— Start Raw data —

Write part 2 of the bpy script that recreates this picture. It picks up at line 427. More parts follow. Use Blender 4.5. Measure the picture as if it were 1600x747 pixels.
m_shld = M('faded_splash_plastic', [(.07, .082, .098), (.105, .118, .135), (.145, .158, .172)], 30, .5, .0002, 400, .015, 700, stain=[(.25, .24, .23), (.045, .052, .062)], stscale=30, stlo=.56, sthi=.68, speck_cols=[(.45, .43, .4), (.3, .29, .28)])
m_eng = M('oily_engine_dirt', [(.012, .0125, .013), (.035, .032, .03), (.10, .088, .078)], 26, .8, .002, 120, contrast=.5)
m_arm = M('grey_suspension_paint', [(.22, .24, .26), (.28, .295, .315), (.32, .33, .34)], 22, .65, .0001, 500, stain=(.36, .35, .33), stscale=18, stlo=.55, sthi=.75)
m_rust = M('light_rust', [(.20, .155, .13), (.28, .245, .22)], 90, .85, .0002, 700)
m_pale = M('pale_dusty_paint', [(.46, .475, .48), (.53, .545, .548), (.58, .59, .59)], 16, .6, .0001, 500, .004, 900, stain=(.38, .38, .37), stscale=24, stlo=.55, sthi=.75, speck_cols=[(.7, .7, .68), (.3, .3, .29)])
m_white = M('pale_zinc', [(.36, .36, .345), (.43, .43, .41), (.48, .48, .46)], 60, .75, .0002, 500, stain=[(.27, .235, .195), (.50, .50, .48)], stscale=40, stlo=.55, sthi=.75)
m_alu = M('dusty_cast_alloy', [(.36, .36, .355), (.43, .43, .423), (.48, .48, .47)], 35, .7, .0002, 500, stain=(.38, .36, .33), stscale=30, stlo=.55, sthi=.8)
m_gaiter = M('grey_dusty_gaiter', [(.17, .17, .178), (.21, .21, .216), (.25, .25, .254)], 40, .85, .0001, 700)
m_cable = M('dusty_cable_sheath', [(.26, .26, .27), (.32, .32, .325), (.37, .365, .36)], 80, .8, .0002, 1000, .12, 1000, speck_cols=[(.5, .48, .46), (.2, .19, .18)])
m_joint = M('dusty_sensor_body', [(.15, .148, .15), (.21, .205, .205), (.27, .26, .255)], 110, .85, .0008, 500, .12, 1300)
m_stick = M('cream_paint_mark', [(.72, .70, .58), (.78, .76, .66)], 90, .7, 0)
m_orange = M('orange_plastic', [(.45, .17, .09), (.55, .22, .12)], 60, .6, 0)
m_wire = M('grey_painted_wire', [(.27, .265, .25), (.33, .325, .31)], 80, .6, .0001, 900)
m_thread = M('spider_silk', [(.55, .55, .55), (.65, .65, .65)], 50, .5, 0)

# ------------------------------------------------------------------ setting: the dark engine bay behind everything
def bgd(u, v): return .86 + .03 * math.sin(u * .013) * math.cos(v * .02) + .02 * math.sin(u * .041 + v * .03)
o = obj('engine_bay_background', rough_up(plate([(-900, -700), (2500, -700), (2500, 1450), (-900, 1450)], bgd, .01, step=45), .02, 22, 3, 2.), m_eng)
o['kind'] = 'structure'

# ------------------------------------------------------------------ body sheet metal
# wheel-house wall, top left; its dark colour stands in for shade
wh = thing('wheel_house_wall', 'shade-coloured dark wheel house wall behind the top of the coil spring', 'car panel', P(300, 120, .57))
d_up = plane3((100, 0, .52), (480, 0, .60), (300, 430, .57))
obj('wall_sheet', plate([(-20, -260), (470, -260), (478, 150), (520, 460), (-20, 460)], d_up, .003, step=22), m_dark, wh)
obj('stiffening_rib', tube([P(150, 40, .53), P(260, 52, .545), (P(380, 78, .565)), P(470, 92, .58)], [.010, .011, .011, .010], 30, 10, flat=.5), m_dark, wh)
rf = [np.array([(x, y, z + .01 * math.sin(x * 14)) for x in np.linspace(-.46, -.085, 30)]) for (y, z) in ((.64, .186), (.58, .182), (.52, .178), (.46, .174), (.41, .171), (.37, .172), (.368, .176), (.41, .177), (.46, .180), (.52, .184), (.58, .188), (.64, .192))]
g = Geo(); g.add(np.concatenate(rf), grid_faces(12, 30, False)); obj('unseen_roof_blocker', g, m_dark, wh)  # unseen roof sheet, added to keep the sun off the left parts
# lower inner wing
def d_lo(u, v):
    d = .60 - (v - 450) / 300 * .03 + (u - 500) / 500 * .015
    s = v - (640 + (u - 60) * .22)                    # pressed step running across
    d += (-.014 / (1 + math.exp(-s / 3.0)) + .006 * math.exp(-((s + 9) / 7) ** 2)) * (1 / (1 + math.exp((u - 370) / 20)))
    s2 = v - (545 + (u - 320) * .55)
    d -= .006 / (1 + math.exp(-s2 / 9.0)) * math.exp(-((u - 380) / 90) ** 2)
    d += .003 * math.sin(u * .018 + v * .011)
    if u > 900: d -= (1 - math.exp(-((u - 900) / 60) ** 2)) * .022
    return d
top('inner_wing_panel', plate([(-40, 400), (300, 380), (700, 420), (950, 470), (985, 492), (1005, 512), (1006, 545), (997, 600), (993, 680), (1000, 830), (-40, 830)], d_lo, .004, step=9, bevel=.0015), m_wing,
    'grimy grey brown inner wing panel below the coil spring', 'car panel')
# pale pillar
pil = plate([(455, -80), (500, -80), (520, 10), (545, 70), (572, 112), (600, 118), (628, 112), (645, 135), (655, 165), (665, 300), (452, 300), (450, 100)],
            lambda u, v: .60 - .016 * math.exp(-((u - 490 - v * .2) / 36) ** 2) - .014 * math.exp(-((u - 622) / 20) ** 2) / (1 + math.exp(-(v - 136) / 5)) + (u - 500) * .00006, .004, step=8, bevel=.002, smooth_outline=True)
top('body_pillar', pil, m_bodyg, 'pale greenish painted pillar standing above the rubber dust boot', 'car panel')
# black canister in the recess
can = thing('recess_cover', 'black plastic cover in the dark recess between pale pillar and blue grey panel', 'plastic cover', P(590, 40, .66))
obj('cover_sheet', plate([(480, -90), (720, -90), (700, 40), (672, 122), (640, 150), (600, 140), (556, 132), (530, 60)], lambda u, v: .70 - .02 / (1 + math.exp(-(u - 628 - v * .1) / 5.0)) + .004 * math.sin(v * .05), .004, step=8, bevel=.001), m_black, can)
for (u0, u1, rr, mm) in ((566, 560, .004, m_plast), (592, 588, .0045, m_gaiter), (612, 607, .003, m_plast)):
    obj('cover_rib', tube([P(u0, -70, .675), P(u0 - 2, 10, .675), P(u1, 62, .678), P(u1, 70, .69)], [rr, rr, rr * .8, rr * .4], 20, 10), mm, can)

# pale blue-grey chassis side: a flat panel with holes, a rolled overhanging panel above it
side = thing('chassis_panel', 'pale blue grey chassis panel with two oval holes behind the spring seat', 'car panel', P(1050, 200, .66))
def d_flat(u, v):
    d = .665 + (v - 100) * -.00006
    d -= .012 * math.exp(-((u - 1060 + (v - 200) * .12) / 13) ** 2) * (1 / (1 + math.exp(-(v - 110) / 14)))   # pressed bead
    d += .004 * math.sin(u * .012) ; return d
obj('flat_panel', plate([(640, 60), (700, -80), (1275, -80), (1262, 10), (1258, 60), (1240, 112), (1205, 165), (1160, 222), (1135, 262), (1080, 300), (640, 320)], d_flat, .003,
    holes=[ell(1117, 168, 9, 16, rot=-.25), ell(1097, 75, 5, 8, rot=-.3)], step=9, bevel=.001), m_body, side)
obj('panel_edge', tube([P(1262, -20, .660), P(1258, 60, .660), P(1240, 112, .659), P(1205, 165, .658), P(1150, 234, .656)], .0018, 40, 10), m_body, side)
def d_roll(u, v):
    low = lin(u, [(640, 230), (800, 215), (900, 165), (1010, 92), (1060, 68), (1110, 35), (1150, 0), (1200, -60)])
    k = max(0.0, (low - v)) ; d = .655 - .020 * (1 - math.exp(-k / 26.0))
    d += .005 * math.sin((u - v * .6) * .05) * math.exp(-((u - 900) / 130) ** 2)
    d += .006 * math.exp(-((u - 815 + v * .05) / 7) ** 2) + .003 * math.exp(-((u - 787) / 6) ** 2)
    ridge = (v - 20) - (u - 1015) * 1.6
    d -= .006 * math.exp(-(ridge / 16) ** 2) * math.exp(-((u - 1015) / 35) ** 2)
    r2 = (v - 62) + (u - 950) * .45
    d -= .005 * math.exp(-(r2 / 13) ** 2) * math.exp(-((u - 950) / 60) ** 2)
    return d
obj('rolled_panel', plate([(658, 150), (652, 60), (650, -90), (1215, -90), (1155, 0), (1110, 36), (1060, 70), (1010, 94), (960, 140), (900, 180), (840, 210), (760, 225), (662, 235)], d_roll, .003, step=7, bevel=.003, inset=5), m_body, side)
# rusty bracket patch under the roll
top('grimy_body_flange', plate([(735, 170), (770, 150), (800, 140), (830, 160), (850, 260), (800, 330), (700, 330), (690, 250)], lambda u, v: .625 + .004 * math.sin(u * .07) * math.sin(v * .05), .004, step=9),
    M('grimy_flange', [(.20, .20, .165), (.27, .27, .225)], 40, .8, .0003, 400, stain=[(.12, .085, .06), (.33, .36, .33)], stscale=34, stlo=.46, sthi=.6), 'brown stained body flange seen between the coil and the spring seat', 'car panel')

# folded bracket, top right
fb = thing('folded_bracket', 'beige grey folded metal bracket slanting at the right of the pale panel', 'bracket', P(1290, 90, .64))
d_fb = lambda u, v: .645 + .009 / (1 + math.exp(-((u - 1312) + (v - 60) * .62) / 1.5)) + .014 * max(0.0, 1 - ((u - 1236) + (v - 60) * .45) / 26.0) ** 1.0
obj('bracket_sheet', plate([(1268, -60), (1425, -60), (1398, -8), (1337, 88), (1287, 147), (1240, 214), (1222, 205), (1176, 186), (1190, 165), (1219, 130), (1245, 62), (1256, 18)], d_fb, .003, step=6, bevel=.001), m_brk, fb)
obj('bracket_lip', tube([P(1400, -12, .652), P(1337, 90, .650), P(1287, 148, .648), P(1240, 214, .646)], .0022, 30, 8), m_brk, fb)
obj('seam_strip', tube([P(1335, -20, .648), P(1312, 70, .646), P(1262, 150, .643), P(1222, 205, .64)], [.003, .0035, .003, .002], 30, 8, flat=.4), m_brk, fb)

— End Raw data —

Description of the task> Everything from the line with "step=22), m_dark, wh)" through the line with "rf = [np.array([(x, y, z" is to be output exactly; leave out all other lines.

Response for this exercise>
obj('wall_sheet', plate([(-20, -260), (470, -260), (478, 150), (520, 460), (-20, 460)], d_up, .003, step=22), m_dark, wh)
obj('stiffening_rib', tube([P(150, 40, .53), P(260, 52, .545), (P(380, 78, .565)), P(470, 92, .58)], [.010, .011, .011, .010], 30, 10, flat=.5), m_dark, wh)
rf = [np.array([(x, y, z + .01 * math.sin(x * 14)) for x in np.linspace(-.46, -.085, 30)]) for (y, z) in ((.64, .186), (.58, .182), (.52, .178), (.46, .174), (.41, .171), (.37, .172), (.368, .176), (.41, .177), (.46, .180), (.52, .184), (.58, .188), (.64, .192))]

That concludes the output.